Time Capsule #3: the pay phone

 

The two phones in New Hamp were the wooden booth phone just inside the dorm's front door and the wall-mount phone on the 3rd floor landing. They were far from user-friendly.

 

Outgoing calls, which were mostly long-distance requests for funds or aspirational negotiations with possible dates, required a lot of quarters. Parents might accept a collect call, but it was bad form to ask girls at Skidmore to pay for cold calls.

 

Then there were the privacy issues on the third floor where the phone was in the middle of a well-used hallway.

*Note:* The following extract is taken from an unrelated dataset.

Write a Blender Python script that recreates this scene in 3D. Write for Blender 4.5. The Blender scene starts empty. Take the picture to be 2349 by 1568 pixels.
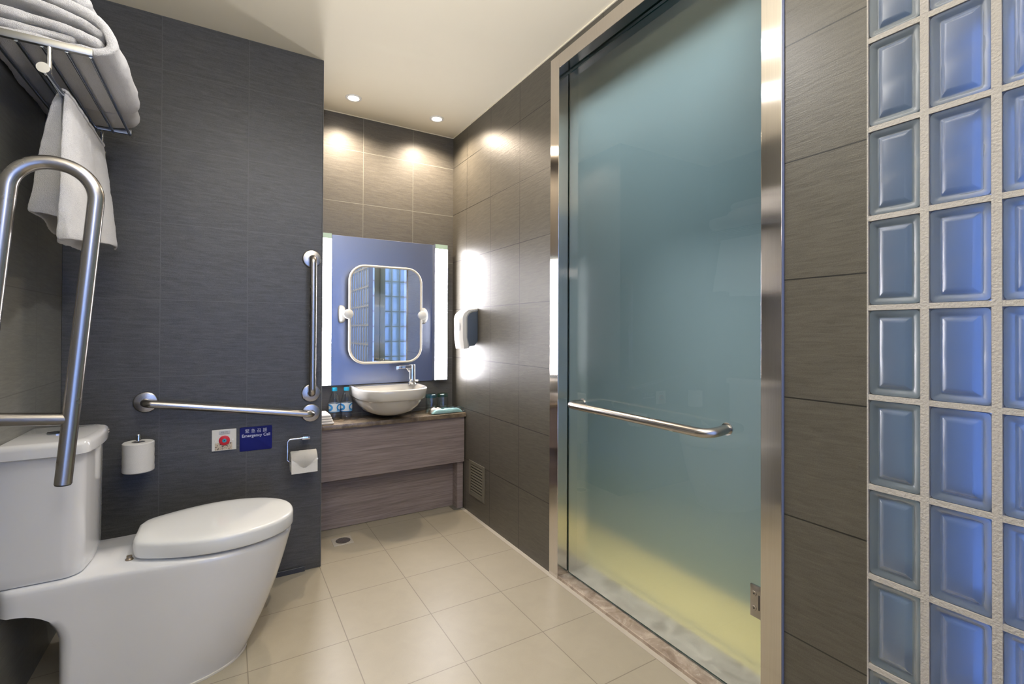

Rowdy classmates (apologies for the redundancy: it was New Hamp) staggered by making lewd noises as you were saying, "I love you, too, baby." You had to talk over loud laughter as you earnestly pleaded with a professor for an extension on an over-procrastinated paper.

 

On March 7, 1970, the day of the eclipse Carly Simon sang about in "You're So Vain," I took a pocketful of quarters to the third floor phone in New Hamp and called George Lund in Tacoma to ask for his daughter's hand in marriage. (He said yes, I think with a sigh of relief almost as deep as mine.)

 

Incoming calls were tricky because there were two phone numbers for over a hundred residents. A call from the faculty of the Dept. of Romance Languages summoning me tout de suite to Dartmouth Hall to respond to charges that I'd cheated on the Spanish placement exam during Freshman Week went through a dozen messengers before it finally found me in Room 103.

 

I've heard stories from the criminal element of the class about techniques for tricking the phones into giving you more minutes than you'd actually paid for. I'd repeat them, but --no surprise!-- I've forgotten how they did it.

 

Ancient history, a long-gone technology.